§ Supplied data:
________

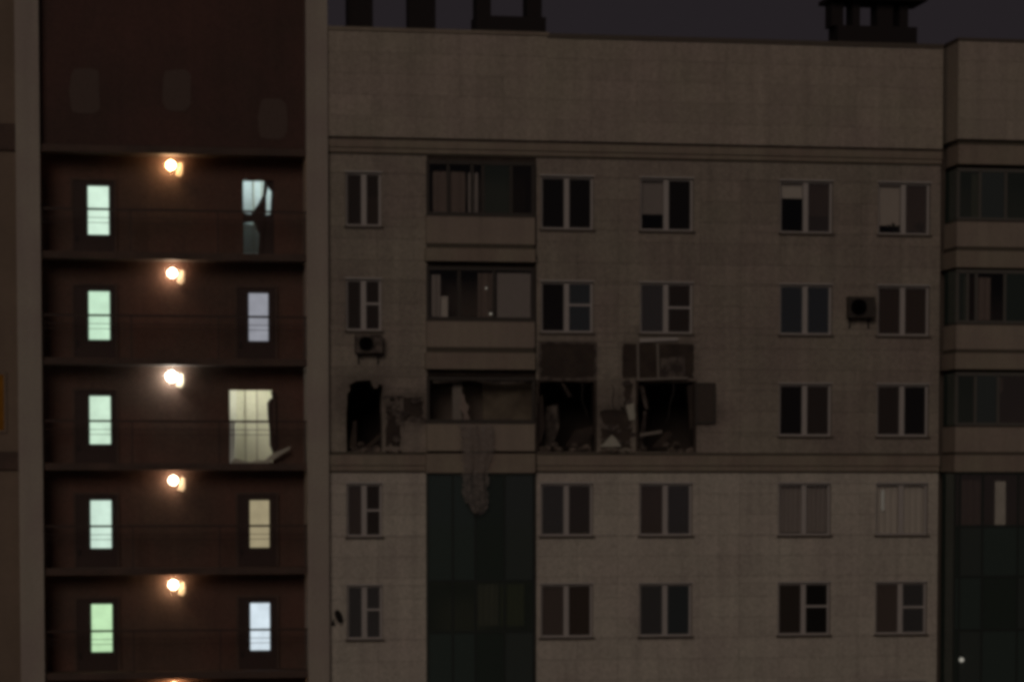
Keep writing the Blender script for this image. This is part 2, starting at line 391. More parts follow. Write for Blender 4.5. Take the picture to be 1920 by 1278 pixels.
# ---- windows
def window(r, tl=None, tr=None, gl=('gl_a', 'gl_a'), frame='pvc', mull=.5):
    x0, z0, x1, z1 = r; y0, y1 = .07, .15; fw = .065
    xm = x0+(x1-x0)*mull
    s = MB().box(x0, x0+fw, y0, y1, z0, z1).box(x1-fw, x1, y0, y1, z0, z1).box(x0+fw, x1-fw, y0, y1, z1-fw, z1).box(x0+fw, x1-fw, y0, y1, z0, z0+fw)
    f = s.build('window', M[frame], B)
    box('mullion', M[frame], f, xm-.075, xm+.075, y0-.012, y1, z0+fw, z1-fw)
    for (a, b, t, gm) in ((x0+fw, xm-.075, tl, gl[0]), (xm+.075, x1-fw, tr, gl[1])):
        box('pane', M[gm], f, a, b, y0+.04, y0+.05, z0+fw, z1-fw)
        if t:
            zt = z1-(z1-z0)*t; box('transom', M[frame], f, a, b, y0+.002, y1-.02, zt-.03, zt+.03)
    box('sill', M['sill'], f, x0-.05, x1+.05, -.10, y0-.002, z0-.05, z0+.012)
    box('lintel_trim', M[frame], f, x0-.03, x1+.03, -.046, .0, z1, z1+.045)
    return f
spec = {('A', 1): dict(gl=('gl_b', 'gl_b'), mull=.52), ('B', 1): dict(gl=('gl_e', 'gl_e')), ('C', 1): dict(gl=('gl_clear', 'gl_e')), ('D', 1): dict(gl=('gl_clear', 'gl_a')),
        ('E', 1): dict(gl=('gl_clear', 'gl_a')), ('A', 2): dict(tr=.47, gl=('gl_b', 'gl_b')), ('B', 2): dict(tr=.45, gl=('gl_e', 'gl_c')), ('C', 2): dict(tr=.48, gl=('gl_d', 'gl_b')),
        ('D', 2): dict(gl=('gl_c', 'gl_c')), ('E', 2): dict(gl=('gl_b', 'gl_b')), ('D', 3): dict(gl=('gl_e', 'gl_b')), ('E', 3): dict(gl=('gl_b', 'gl_e')),
        ('A', 4): dict(tr=.5, gl=('gl_a', 'gl_b')), ('B', 4): dict(gl=('gl_d', 'gl_a')), ('C', 4): dict(gl=('gl_a', 'gl_d')), ('D', 4): dict(gl=('gl_clear', 'gl_clear')),
        ('E', 4): dict(gl=('gl_clear', 'gl_clear')), ('A', 5): dict(tr=.45, gl=('gl_d', 'gl_d')), ('B', 5): dict(gl=('gl_a', 'gl_b')), ('C', 5): dict(gl=('gl_d', 'gl_c')),
        ('D', 5): dict(tr=.45, gl=('gl_b', 'gl_e')), ('E', 5): dict(tr=.48, gl=('gl_a', 'gl_d'))}
for c, r in wins: window(wrect(c, r), **spec.get((c, r), {}))

# ---- loggia column: parapets, slabs, glazing
def balcony(x0, x1, zr, yf, zpt, zpb, zs0, zs1, panes, side=True, frame='darkframe', glassm='gl_bal', broken=False):
    """glazed balcony: glazing from zpt up to zr[1], parapet below, slab under it. yf = front"""
    z1 = zr[1]
    b = box('balcony', M['parapet'], B, x0, x1, yf, yf+.08, zpb, zpt)
    if side: box('side_parapet', M['parapet'], b, x0, x0+.08, yf+.081, -.002, zpb, zpt)
    box('parapet_rail', M['darkframe'], b, x0-.01, x1, yf-.02, yf+.1, zpt, zpt+.05)
    if zs1: box('balcony_slab', M['cornice'], b, x0-.03, x1, yf-.05, .6, zs0, zs1)
    if zs1: box('shade_joint', M['joint_shade'], b, x0+.02, x1-.02, yf+.03, -.002, zs1, zpb)
    yy = yf+.03; fw = .085
    xs = [x0+(x1-x0)*p for p in panes]
    s = MB().box(x0, x1, yy, yy+.05, z1-.10, z1).box(x0+fw, x1-fw, yy+.003, yy+.048, zpt+.05, zpt+.12)
    for i, x in enumerate(xs):
        a = x-fw/2 if 0 < i < len(xs)-1 else (x if i == 0 else x-fw)
        s.box(a, a+fw, yy, yy+.05, zpt+.05, z1-.08)
    s.build('glazing_frame', M[frame], b)
    if not broken:
        for i in range(len(xs)-1): box('pane', M[glassm if isinstance(glassm, str) else glassm[i]], b, xs[i]+fw/2+.01, xs[i+1]-fw/2-.01, yy+.02, yy+.028, zpt+.05, z1-.08)
    box('loggia_back_wall', M['room'], b, x0+.05, x1+.0, 1.3, 1.4, zpb, z1)
    return b
LYF = -.26
Zp = lambda py, px=900, Y=LYF: at(px, py, Y)[1]
X = lambda px, py=600, Y=LYF: at(px, py, Y)[0]
lx0, lx1 = X(800), X(1003)
bal1 = balcony(lx0, lx1, (0, Zp(302)), LYF, Zp(406), Zp(457), Zp(490), Zp(466), (0, .2, .42, .52, .78, 1), glassm=('gl_clear', 'gl_clear', 'gl_clear', 'gl_bal', 'gl_e'))
bal2 = balcony(lx0, lx1, (0, Zp(500)), LYF, Zp(602), Zp(651), Zp(692), Zp(661), (0, .30, .62, 1), glassm='gl_clear')
bal3 = balcony(lx0, lx1, (0, Zp(706)), LYF, Zp(794), Zp(845), None, None, (0, 1), broken=True)
bal3['label'] = 'balcony stripped of its glazing by the blast'
box('balcony_cornice', M['cornice'], bal3, lx0-.03, lx1, LYF-.05, .6, Zp(886), Zp(850))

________

Copy the material above in full and exactly, skipping pictures.

§ The response:
Keep writing the Blender script for this image. This is part 2, starting at line 391. More parts follow. Write for Blender 4.5. Take the picture to be 1920 by 1278 pixels.
# ---- windows
def window(r, tl=None, tr=None, gl=('gl_a', 'gl_a'), frame='pvc', mull=.5):
    x0, z0, x1, z1 = r; y0, y1 = .07, .15; fw = .065
    xm = x0+(x1-x0)*mull
    s = MB().box(x0, x0+fw, y0, y1, z0, z1).box(x1-fw, x1, y0, y1, z0, z1).box(x0+fw, x1-fw, y0, y1, z1-fw, z1).box(x0+fw, x1-fw, y0, y1, z0, z0+fw)
    f = s.build('window', M[frame], B)
    box('mullion', M[frame], f, xm-.075, xm+.075, y0-.012, y1, z0+fw, z1-fw)
    for (a, b, t, gm) in ((x0+fw, xm-.075, tl, gl[0]), (xm+.075, x1-fw, tr, gl[1])):
        box('pane', M[gm], f, a, b, y0+.04, y0+.05, z0+fw, z1-fw)
        if t:
            zt = z1-(z1-z0)*t; box('transom', M[frame], f, a, b, y0+.002, y1-.02, zt-.03, zt+.03)
    box('sill', M['sill'], f, x0-.05, x1+.05, -.10, y0-.002, z0-.05, z0+.012)
    box('lintel_trim', M[frame], f, x0-.03, x1+.03, -.046, .0, z1, z1+.045)
    return f
spec = {('A', 1): dict(gl=('gl_b', 'gl_b'), mull=.52), ('B', 1): dict(gl=('gl_e', 'gl_e')), ('C', 1): dict(gl=('gl_clear', 'gl_e')), ('D', 1): dict(gl=('gl_clear', 'gl_a')),
        ('E', 1): dict(gl=('gl_clear', 'gl_a')), ('A', 2): dict(tr=.47, gl=('gl_b', 'gl_b')), ('B', 2): dict(tr=.45, gl=('gl_e', 'gl_c')), ('C', 2): dict(tr=.48, gl=('gl_d', 'gl_b')),
        ('D', 2): dict(gl=('gl_c', 'gl_c')), ('E', 2): dict(gl=('gl_b', 'gl_b')), ('D', 3): dict(gl=('gl_e', 'gl_b')), ('E', 3): dict(gl=('gl_b', 'gl_e')),
        ('A', 4): dict(tr=.5, gl=('gl_a', 'gl_b')), ('B', 4): dict(gl=('gl_d', 'gl_a')), ('C', 4): dict(gl=('gl_a', 'gl_d')), ('D', 4): dict(gl=('gl_clear', 'gl_clear')),
        ('E', 4): dict(gl=('gl_clear', 'gl_clear')), ('A', 5): dict(tr=.45, gl=('gl_d', 'gl_d')), ('B', 5): dict(gl=('gl_a', 'gl_b')), ('C', 5): dict(gl=('gl_d', 'gl_c')),
        ('D', 5): dict(tr=.45, gl=('gl_b', 'gl_e')), ('E', 5): dict(tr=.48, gl=('gl_a', 'gl_d'))}
for c, r in wins: window(wrect(c, r), **spec.get((c, r), {}))

# ---- loggia column: parapets, slabs, glazing
def balcony(x0, x1, zr, yf, zpt, zpb, zs0, zs1, panes, side=True, frame='darkframe', glassm='gl_bal', broken=False):
    """glazed balcony: glazing from zpt up to zr[1], parapet below, slab under it. yf = front"""
    z1 = zr[1]
    b = box('balcony', M['parapet'], B, x0, x1, yf, yf+.08, zpb, zpt)
    if side: box('side_parapet', M['parapet'], b, x0, x0+.08, yf+.081, -.002, zpb, zpt)
    box('parapet_rail', M['darkframe'], b, x0-.01, x1, yf-.02, yf+.1, zpt, zpt+.05)
    if zs1: box('balcony_slab', M['cornice'], b, x0-.03, x1, yf-.05, .6, zs0, zs1)
    if zs1: box('shade_joint', M['joint_shade'], b, x0+.02, x1-.02, yf+.03, -.002, zs1, zpb)
    yy = yf+.03; fw = .085
    xs = [x0+(x1-x0)*p for p in panes]
    s = MB().box(x0, x1, yy, yy+.05, z1-.10, z1).box(x0+fw, x1-fw, yy+.003, yy+.048, zpt+.05, zpt+.12)
    for i, x in enumerate(xs):
        a = x-fw/2 if 0 < i < len(xs)-1 else (x if i == 0 else x-fw)
        s.box(a, a+fw, yy, yy+.05, zpt+.05, z1-.08)
    s.build('glazing_frame', M[frame], b)
    if not broken:
        for i in range(len(xs)-1): box('pane', M[glassm if isinstance(glassm, str) else glassm[i]], b, xs[i]+fw/2+.01, xs[i+1]-fw/2-.01, yy+.02, yy+.028, zpt+.05, z1-.08)
    box('loggia_back_wall', M['room'], b, x0+.05, x1+.0, 1.3, 1.4, zpb, z1)
    return b
LYF = -.26
Zp = lambda py, px=900, Y=LYF: at(px, py, Y)[1]
X = lambda px, py=600, Y=LYF: at(px, py, Y)[0]
lx0, lx1 = X(800), X(1003)
bal1 = balcony(lx0, lx1, (0, Zp(302)), LYF, Zp(406), Zp(457), Zp(490), Zp(466), (0, .2, .42, .52, .78, 1), glassm=('gl_clear', 'gl_clear', 'gl_clear', 'gl_bal', 'gl_e'))
bal2 = balcony(lx0, lx1, (0, Zp(500)), LYF, Zp(602), Zp(651), Zp(692), Zp(661), (0, .30, .62, 1), glassm='gl_clear')
bal3 = balcony(lx0, lx1, (0, Zp(706)), LYF, Zp(794), Zp(845), None, None, (0, 1), broken=True)
bal3['label'] = 'balcony stripped of its glazing by the blast'
box('balcony_cornice', M['cornice'], bal3, lx0-.03, lx1, LYF-.05, .6, Zp(886), Zp(850))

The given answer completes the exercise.